#### RAW DATA:
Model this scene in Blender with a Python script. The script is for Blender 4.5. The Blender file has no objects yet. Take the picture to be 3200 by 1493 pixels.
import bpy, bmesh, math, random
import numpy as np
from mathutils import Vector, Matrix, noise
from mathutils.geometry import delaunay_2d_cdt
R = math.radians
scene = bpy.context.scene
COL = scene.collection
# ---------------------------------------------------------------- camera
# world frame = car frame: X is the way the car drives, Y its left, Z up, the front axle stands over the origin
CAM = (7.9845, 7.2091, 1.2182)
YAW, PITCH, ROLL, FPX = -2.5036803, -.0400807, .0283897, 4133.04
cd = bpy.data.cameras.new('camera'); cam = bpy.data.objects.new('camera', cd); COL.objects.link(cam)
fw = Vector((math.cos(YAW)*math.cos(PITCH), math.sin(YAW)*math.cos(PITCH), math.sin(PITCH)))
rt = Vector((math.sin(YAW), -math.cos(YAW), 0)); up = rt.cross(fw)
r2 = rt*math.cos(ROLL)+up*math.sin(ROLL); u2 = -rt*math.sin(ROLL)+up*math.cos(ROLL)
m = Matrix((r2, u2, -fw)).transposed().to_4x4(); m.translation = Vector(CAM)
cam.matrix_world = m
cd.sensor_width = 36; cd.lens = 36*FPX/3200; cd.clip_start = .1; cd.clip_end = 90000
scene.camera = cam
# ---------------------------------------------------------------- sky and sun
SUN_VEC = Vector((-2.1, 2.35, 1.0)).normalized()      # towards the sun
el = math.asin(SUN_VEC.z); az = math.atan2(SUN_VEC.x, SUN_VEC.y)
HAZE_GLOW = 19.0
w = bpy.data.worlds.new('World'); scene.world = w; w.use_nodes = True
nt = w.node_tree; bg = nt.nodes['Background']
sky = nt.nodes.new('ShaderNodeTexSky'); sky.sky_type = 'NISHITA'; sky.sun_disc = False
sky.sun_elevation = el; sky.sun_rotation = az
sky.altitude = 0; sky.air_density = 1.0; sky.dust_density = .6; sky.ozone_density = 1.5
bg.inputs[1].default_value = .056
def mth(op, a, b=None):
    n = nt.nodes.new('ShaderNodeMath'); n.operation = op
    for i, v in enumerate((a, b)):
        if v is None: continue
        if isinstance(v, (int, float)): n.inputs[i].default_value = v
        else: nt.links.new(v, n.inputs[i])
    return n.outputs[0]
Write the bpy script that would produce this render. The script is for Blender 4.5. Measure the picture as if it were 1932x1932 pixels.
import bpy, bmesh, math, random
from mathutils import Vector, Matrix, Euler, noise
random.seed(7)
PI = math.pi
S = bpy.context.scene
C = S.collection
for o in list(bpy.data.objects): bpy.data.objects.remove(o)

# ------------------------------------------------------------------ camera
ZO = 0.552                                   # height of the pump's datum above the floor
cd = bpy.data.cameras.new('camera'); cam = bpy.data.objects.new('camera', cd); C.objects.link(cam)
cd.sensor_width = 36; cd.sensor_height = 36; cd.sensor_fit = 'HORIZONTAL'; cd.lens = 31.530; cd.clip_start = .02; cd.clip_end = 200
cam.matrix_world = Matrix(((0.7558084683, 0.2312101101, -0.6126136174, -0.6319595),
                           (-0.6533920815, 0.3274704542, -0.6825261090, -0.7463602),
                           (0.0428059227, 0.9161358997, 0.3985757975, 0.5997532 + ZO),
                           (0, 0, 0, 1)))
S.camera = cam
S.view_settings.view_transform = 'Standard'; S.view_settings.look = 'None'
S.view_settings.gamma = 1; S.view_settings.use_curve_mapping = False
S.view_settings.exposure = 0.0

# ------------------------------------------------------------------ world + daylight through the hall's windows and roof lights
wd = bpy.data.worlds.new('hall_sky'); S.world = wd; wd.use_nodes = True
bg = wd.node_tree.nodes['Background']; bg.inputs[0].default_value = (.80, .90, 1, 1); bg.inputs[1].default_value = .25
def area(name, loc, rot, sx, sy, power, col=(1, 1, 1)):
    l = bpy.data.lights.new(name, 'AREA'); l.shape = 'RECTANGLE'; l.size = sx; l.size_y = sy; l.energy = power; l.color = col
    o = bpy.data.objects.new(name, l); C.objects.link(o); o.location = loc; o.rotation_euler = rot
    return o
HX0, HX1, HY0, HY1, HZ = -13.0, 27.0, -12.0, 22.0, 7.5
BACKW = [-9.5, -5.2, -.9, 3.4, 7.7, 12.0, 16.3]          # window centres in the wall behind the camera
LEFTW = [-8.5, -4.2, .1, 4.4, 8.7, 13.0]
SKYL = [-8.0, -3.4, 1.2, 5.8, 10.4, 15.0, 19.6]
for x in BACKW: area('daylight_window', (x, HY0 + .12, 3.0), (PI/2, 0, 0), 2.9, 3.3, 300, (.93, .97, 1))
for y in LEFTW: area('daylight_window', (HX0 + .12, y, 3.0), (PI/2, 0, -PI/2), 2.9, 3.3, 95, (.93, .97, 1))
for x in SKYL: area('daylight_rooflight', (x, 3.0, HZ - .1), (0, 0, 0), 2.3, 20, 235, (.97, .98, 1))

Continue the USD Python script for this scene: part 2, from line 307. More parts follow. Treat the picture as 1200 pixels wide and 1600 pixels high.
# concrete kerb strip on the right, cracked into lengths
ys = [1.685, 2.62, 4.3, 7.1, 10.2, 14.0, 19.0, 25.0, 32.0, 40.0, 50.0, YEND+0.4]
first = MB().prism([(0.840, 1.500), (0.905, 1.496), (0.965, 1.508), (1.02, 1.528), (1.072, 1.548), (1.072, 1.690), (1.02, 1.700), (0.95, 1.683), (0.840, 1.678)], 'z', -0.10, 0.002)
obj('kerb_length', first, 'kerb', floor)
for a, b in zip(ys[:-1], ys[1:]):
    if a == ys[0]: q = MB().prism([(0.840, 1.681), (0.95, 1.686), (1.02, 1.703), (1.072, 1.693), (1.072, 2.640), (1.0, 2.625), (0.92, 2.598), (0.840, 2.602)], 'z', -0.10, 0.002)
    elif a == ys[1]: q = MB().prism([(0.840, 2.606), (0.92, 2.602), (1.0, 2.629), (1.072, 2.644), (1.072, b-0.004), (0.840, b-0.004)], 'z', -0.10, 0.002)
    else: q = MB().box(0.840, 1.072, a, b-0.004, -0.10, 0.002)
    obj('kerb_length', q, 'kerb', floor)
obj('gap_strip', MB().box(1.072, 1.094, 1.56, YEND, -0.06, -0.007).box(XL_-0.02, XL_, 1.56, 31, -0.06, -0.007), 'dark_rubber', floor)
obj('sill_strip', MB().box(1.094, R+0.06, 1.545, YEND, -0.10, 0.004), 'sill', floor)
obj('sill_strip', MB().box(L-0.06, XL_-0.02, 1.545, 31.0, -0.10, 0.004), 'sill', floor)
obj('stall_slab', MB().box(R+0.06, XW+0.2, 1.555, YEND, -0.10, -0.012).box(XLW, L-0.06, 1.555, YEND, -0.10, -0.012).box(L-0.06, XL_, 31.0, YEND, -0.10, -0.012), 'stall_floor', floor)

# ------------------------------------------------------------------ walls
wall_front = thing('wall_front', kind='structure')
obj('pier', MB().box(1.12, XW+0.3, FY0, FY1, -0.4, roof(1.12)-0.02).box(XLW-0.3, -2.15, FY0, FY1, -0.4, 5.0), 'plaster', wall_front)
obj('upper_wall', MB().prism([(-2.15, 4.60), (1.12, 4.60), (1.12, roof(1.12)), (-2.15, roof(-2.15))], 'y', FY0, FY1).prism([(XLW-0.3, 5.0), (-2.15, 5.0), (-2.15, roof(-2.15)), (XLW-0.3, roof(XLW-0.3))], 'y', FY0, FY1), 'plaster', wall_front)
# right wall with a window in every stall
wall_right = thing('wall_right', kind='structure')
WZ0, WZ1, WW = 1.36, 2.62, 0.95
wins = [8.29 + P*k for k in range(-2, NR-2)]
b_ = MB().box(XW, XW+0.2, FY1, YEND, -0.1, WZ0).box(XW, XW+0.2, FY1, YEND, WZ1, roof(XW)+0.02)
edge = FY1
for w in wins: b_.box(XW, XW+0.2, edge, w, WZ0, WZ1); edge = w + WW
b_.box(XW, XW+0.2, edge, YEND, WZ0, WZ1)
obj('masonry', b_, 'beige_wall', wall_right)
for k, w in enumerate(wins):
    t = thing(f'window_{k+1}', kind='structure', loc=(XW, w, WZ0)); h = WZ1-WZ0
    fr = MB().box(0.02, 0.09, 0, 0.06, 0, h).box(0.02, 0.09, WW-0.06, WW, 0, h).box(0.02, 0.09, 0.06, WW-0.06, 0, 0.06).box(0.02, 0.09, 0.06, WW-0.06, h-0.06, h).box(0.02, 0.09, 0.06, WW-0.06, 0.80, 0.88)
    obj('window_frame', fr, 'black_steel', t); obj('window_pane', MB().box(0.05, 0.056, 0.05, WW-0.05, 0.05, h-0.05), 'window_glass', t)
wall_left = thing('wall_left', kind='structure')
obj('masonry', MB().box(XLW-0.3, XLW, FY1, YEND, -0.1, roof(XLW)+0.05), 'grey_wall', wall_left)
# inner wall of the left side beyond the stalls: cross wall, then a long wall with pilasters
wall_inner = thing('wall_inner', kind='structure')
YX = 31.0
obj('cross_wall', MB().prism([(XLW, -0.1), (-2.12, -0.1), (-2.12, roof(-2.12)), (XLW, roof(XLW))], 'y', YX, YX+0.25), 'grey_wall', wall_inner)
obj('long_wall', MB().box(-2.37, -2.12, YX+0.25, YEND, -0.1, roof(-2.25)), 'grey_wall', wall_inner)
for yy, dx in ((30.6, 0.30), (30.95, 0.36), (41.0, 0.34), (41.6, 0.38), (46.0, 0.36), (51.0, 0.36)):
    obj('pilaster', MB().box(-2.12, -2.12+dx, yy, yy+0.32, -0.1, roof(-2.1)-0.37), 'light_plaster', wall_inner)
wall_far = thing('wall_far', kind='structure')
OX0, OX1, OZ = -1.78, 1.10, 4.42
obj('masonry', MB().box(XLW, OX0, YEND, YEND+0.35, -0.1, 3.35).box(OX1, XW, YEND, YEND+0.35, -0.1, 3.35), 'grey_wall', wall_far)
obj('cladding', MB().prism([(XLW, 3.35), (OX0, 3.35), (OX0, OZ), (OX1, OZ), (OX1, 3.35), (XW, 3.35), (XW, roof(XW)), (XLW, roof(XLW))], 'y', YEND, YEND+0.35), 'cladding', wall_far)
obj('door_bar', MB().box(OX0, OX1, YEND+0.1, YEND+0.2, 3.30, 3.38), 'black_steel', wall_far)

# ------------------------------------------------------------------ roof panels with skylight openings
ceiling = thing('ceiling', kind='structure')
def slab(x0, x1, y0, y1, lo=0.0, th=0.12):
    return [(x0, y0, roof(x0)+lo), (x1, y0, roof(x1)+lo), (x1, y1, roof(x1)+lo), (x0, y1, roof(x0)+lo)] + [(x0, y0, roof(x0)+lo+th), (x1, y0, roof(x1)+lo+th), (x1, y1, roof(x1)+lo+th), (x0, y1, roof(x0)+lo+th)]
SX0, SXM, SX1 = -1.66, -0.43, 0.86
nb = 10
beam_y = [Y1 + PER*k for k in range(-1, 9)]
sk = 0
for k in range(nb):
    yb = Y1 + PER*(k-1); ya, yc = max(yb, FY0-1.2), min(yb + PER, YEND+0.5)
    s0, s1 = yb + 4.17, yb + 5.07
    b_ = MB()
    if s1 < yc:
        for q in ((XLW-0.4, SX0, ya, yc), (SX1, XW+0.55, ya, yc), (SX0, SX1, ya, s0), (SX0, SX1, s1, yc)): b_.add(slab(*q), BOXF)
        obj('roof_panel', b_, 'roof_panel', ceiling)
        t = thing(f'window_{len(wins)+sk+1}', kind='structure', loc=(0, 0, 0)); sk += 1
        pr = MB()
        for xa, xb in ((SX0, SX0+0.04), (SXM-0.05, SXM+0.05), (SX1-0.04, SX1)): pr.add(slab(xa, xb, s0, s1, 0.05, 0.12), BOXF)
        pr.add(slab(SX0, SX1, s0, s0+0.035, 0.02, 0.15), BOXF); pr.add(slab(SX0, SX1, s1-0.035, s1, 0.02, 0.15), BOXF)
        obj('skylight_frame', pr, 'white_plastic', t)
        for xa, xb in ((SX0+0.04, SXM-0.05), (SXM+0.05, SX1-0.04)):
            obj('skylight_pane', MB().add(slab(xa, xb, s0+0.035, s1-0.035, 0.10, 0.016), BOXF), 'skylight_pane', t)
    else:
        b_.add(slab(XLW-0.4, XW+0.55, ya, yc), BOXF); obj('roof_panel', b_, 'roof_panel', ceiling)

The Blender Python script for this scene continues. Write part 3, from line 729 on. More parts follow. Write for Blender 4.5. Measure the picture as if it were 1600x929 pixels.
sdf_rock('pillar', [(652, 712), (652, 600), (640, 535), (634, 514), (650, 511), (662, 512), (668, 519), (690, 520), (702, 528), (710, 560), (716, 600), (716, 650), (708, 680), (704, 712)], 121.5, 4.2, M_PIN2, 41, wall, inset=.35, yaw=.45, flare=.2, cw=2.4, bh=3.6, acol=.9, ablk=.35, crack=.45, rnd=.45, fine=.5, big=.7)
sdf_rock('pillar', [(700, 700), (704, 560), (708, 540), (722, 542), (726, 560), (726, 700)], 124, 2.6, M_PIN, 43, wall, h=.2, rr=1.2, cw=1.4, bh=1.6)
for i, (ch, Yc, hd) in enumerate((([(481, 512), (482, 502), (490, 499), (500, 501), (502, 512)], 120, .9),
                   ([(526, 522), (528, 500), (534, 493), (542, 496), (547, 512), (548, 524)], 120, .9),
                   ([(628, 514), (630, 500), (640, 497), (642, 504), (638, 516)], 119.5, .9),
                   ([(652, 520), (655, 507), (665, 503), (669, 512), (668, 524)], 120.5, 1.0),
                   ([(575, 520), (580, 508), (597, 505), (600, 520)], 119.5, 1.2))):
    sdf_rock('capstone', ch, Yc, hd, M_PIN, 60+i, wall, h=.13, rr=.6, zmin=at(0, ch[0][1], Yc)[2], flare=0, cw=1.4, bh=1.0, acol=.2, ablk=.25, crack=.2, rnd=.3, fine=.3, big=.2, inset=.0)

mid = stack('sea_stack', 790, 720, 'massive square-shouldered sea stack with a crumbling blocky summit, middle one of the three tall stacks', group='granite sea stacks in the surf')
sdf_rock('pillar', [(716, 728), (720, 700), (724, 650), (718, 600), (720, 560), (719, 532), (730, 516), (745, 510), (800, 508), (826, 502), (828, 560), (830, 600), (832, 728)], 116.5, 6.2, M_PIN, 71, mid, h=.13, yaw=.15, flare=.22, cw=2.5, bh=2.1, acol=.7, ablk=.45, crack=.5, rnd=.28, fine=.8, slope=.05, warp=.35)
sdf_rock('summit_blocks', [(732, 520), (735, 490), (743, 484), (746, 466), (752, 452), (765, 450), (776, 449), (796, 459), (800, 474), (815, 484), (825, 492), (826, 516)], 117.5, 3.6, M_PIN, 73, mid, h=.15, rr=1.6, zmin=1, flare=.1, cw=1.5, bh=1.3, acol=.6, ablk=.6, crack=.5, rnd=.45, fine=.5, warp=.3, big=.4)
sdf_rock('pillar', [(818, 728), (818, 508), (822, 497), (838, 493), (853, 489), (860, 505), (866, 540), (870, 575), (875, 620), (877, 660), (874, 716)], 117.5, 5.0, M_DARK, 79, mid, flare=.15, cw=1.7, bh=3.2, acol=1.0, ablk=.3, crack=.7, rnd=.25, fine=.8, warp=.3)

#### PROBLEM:
Show every line that contains the word "this".

#### RESULT:
Model this scene in Blender with a Python script. The script is for Blender 4.5. The Blender file has no objects yet. Take the picture to be 3200 by 1493 pixels.
Write the bpy script that would produce this render. The script is for Blender 4.5. Measure the picture as if it were 1932x1932 pixels.
Continue the USD Python script for this scene: part 2, from line 307. More parts follow. Treat the picture as 1200 pixels wide and 1600 pixels high.
The Blender Python script for this scene continues. Write part 3, from line 729 on. More parts follow. Write for Blender 4.5. Measure the picture as if it were 1600x929 pixels.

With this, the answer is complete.